> SHORT TASK: Give the number of lines that contain the string "scene", please, and nothing else.

> DATA PROVIDED:

=====

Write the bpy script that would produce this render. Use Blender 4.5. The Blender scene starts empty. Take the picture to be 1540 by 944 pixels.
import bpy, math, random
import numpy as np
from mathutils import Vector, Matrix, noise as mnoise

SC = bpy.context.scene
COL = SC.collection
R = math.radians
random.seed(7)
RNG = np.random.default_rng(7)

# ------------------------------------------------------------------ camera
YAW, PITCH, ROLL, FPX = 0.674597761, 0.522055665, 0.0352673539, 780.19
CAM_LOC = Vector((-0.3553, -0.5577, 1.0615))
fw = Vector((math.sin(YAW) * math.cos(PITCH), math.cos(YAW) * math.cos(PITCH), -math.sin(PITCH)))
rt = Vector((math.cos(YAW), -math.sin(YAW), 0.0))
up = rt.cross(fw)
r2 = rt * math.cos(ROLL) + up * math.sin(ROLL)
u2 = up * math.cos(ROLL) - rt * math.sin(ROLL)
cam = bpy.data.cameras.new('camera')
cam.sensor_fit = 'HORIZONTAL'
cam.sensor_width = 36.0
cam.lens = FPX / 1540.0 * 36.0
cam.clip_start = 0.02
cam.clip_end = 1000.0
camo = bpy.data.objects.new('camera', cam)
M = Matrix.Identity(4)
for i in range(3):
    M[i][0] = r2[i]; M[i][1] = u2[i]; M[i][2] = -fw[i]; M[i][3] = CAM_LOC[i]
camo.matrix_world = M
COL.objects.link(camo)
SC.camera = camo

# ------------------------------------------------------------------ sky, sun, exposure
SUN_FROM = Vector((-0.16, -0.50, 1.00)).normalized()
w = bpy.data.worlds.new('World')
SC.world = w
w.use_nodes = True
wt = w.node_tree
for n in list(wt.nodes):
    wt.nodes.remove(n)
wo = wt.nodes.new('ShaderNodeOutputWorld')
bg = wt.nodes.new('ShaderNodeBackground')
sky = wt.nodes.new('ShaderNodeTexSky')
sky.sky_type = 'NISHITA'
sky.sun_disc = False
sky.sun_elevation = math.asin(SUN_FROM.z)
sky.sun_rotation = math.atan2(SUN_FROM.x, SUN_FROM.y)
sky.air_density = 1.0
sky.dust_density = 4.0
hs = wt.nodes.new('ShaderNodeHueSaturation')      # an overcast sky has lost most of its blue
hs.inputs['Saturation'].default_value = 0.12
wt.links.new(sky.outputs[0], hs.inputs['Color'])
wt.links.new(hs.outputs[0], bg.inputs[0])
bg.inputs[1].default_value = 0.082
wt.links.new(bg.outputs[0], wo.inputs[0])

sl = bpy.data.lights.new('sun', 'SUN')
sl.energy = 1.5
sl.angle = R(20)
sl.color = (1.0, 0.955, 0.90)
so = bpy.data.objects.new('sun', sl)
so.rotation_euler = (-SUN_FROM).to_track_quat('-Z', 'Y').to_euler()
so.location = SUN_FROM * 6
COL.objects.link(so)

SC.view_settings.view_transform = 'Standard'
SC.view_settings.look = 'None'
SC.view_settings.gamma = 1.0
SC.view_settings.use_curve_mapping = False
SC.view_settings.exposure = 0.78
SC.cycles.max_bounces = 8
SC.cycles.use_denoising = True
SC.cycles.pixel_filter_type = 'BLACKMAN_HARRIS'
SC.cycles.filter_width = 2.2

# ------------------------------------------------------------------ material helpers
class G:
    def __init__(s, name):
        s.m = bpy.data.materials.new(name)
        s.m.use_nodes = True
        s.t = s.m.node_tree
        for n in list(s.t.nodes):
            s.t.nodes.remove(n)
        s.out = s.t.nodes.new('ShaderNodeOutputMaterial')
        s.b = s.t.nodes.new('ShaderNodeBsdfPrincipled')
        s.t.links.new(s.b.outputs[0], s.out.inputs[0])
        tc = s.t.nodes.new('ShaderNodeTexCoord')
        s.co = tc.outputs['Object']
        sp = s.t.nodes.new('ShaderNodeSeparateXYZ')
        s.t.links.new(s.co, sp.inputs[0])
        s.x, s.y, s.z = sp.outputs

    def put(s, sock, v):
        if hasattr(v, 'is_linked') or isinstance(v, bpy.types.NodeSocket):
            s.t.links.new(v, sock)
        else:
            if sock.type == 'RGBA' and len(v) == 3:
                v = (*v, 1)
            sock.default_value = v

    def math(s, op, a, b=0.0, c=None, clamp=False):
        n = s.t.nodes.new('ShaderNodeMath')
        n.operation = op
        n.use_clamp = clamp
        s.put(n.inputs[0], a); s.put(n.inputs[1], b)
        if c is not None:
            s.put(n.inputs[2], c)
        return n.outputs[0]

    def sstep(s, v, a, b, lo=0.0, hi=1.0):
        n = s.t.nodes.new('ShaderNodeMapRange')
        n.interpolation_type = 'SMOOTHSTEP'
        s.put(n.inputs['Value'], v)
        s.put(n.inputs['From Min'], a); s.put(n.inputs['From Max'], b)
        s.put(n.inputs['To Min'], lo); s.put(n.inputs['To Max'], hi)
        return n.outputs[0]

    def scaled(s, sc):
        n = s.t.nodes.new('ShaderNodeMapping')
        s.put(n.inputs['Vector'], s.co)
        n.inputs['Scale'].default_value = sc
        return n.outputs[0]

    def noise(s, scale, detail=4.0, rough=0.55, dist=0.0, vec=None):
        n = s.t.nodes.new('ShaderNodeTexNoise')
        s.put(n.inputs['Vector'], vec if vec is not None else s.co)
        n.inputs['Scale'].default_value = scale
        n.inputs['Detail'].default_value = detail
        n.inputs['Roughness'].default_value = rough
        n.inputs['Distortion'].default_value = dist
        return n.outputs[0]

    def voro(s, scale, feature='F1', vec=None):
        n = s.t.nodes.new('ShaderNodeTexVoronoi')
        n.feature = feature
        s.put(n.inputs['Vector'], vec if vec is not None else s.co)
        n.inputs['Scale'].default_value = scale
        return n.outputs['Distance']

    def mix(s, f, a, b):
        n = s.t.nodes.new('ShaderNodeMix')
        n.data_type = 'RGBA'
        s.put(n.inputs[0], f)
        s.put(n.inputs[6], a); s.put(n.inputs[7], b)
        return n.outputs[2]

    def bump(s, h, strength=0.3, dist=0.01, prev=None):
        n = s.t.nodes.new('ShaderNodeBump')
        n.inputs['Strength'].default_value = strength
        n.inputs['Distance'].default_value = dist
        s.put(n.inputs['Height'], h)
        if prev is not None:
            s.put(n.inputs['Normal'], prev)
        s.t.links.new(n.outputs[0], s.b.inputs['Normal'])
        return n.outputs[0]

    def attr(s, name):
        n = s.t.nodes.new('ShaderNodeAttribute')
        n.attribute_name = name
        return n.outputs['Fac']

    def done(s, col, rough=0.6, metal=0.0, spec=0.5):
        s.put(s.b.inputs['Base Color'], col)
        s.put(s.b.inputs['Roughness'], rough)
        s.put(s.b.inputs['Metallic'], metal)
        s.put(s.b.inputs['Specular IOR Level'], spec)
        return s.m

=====

> EXPECTED ANSWER: 2